The Reed vice-presidential balloon — with many others attached to presidential candidates of both political parties — has been floated in the blog-osphere for some weeks now. In a sense, it logically followed the occasional flurries of speculation that he would make some Democratic president a fine secretary of defense — another job that Reed has flatly said he does not want.

Reed’s name arises in such discussions because his military background is unusual in a liberal. Relatively few prominent elected Democrats of his generation have served in the military. Even fewer are service-academy graduates who went into the military as a career. Congressional insiders, of course, have known this about Reed since he was elected to the House, in 1990 — he was promptly awarded a seat on the House Armed Services Committee.

When he joined the Senate Armed Services Committee, in 1997, he soon became a sought-after traveling partner on official trips to overseas trouble spots.

Hence the idea that Reed would balance the inexperience of fellow Senator Obama on defense issues. That has been the basis of the mentions of Reed by the pundits — mainly in blogs — during the early weeks of this year.

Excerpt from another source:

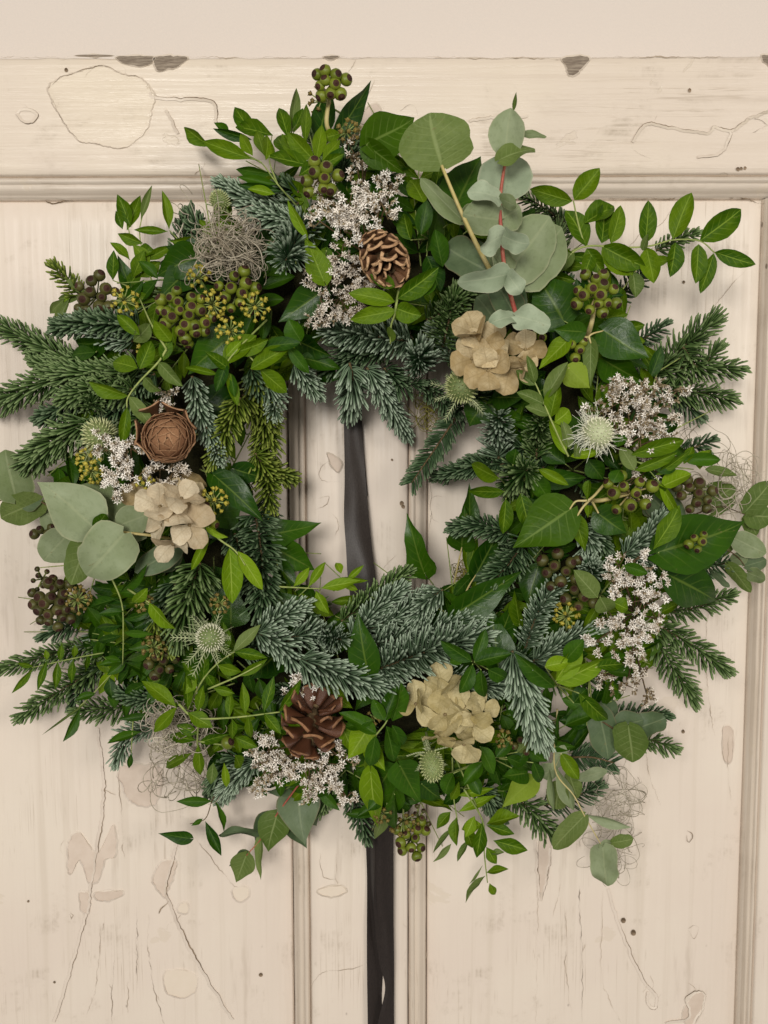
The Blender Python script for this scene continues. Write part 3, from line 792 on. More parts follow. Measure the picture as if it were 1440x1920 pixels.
def umbel(cx, cy, rad, n=26, fr=4.6, mat='umbel', off=0.024, label=None, aim=(0, 0), d=None):
    d = d if d is not None else surf(cx, cy) + off
    C = at(cx, cy, d); V = (CAM - C).normalized(); s = pxs(d)
    X = Vector((1, 0, 0)); Z = Vector((0, 0, 1))
    axis = (V + X * aim[0] + Z * aim[1]).normalized()
    hub = C - axis * rad * s * .55
    P, Fm = MB(), MB(); F3 = frame(axis)
    for i in range(n):
        t = (i + .5) / n; pol = R(82) * math.sqrt(t); a = i * 2.39996 + rng.uniform(-.2, .2)
        dv = F3 @ Vector((math.sin(pol) * math.cos(a), math.sin(pol) * math.sin(a), math.cos(pol)))
        p = hub + dv * rad * s * rng.uniform(.9, 1.08)
        P.tube([hub, p], 1.3 * PX, 1.0 * PX, 4)
        M = Matrix.Translation(p) @ frame(dv).to_4x4() @ Matrix.Scale(fr * s * rng.uniform(.8, 1.2), 4)
        Fm.lathe([(.05, -1.2), (.6, -.7), (1, 0), (.85, .5), (.35, .62), (.3, .95), (.02, 1.0)], M, 6)
        for k in range(5):
            q = k * 1.2566; e = M @ Vector((1.25 * math.cos(q), 1.25 * math.sin(q), .35)); c0 = M @ Vector((.7 * math.cos(q), .7 * math.sin(q), .3))
            Fm.tube([c0, e], 1.0 * PX, .5 * PX, 3)
    P.tube([hub - axis * .03, hub], 2.0 * PX, 1.8 * PX, 5)
    o = build('ivy_umbel', P, [G['stem']], WREATH, hub, label=label)
    build('florets', Fm, [G[mat]], o, hub, kind='stuff')
    return o

# ---- dried statice: spikes of tiny white stars
def statice(blobs, off=0.022, label=None, root=None, fd=1.3, white=.9, size=6.7):
    hx = sum(b[0] for b in blobs) / len(blobs); hy = sum(b[1] for b in blobs) / len(blobs)
    root = root or (hx, hy)
    R0 = at(*root, max(.012, surf(*root) + off - .045))
    P, Fm = MB(), MB()
    for bx, by, br in blobs:
        d = surf(bx, by) + off; C = at(bx, by, d); s = pxs(d); V = (CAM - C).normalized()
        P.tube(curve([R0, R0.lerp(C, .5) + V * .004, C - V * br * s * .35], 5), 1.8 * PX, 1.2 * PX, 5)
        ns = max(3, int(br * br / 135 * fd))
        for k in range(ns):
            a = rng.random() * 6.28; rr = math.sqrt(rng.random()) * br
            mid = C + (Vector((1, 0, 0)) * math.cos(a) + Vector((0, 0, 1)) * math.sin(a)) * rr * s + V * rng.uniform(-.3, .25) * br * s
            out = (mid - R0).normalized()
            ax = (out + Vector((rng.gauss(0, .4), rng.gauss(-.15, .25), rng.gauss(0, .4)))).normalized()
            ln = rng.uniform(16, 30) * s
            e0, e1 = mid - ax * ln * .5, mid + ax * ln * .5
            P.tube([C - V * br * s * .4, e0.lerp(C - V * br * s * .4, .3), e0, e1], 1.1 * PX, .8 * PX, 4)
            sdv = ax.cross(V).normalized()
            m = int(ln / (3.1 * s))
            for i in range(m):
                p = e0.lerp(e1, (i + .3) / m)
                out_d = (V * rng.uniform(.25, 1.0) + sdv * rng.choice((-1, 1)) * rng.uniform(.2, .9) + ax * rng.uniform(.2, .8)).normalized()
                fl = size * s * rng.uniform(.55, 1.2)
                c0 = p + out_d * fl * 1.15
                F = frame(out_d)
                Fm.lathe([(.08 * fl, -1.25 * fl), (.30 * fl, -.5 * fl), (.36 * fl, -.02 * fl)], Matrix.Translation(c0) @ F.to_4x4(), 4, [1, 1])
                if rng.random() > white: continue
                ph = rng.random() * 6; bud = rng.random() < .38; op = rng.uniform(1.3, 2.0) if bud else rng.uniform(.05, .85); wide = .42 if bud else 1.0
                v, f = [], []
                for q in range(5):
                    w = ph + q * 1.2566
                    def pp(rr, ww, z): return c0 + F @ Vector((rr * math.cos(ww), rr * math.sin(ww), z)) * fl
                    b = len(v)
                    v += [pp(.12, w, 0), pp(.52 * wide, w - .42, .20 * op), pp(rng.uniform(.95, 1.25) * wide, w + rng.uniform(-.18, .18), .55 * op + rng.uniform(-.1, .1)), pp(.52 * wide, w + .42, .20 * op), pp(.52 * wide, w, .10 * op - .08)]
                    f += [(b, b + 1, b + 4), (b + 1, b + 2, b + 4), (b + 2, b + 3, b + 4), (b + 3, b, b + 4)]
                Fm.add(v, f, 0)
    o = build('statice_sprig', P, [G['bark']], WREATH, R0, label=label)
    build('flowers', Fm, [G['white'], G['calyx']], o, R0, smooth=False, kind='stuff')
    return o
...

Commentators have also noted, to be sure, that Reed is not perfect ticket-balancing material. For one thing, no Democrat should have any trouble sweeping Rhode Island’s four electoral votes in the fall.

Over the last two weeks, the Reed-running-mate idea suddenly got much bigger play – in a Washington Post column and in a Newsweek magazine column. (The magazine piece also called Reed, erroneously, a hero of the Vietnam War. Like the overwhelming majority of West Point men in the Class of 1971, Reed never went to Vietnam because the U.S. presence there was rapidly shrinking.)

The Washington Post column on Feb. 17 said of Reed: “This low-profile Rhode Island senator, the son of a school janitor, has some intriguing advantages. A West Point grad and an Army Ranger, Reed is a leading Democratic expert on military matters, a thoughtful and cautious wonk who is often mentioned as a future Pentagon chief. But like Obama, he opposed the Iraq war from the start.”

The same morning CNN’s Wolf Blitzer asked Reed about the item on his nationally televised newsmakers program.

“What about the vice presidency, if it came down to it?” Blitzer said. “No,” Reed replied. “You’re not interested in that?” Blitzer ventured. “No,” said Reed. He went on to say that he already has “an incredibly important job, now, as the United States senator representing the people of Rhode Island.”

Reed said much the same thing in an interview later in the week with The Providence Journal. “I have one of the most challenging and exciting and interesting jobs in the world. I love to do it,” he said. “It gives me … an opportunity to handle a whole range of issues.”

Shermanesque though his disclaimers may be, Reed’s fans in the liberal blogosphere may not quite be done with him yet.

Daily Kos, a liberal Web log founded and edited by Markos Moulitsas, continued to beat the drum for Reed even after the senator threw cold water on the ticket-balancing idea during the interview with Blitzer.

Friday’s Daily Kos argued a point that many Rhode Islanders would agree with: Reed would bring to the Democratic ticket “foreign-policy and defense-policy chops that few Democrats can rival.” The blog called Reed a “behind-the-scenes powerhouse,” noting that senators of his seniority (he was elected in 1996) are rarely assigned to powerful seats on both the Armed Services Committee and the Appropriations Committee.

As Reed said in the newspaper interview, “I guess it’s a matter of small talk around Washington.” He added once more with emphasis: “I am running for my term in the United States Senate.”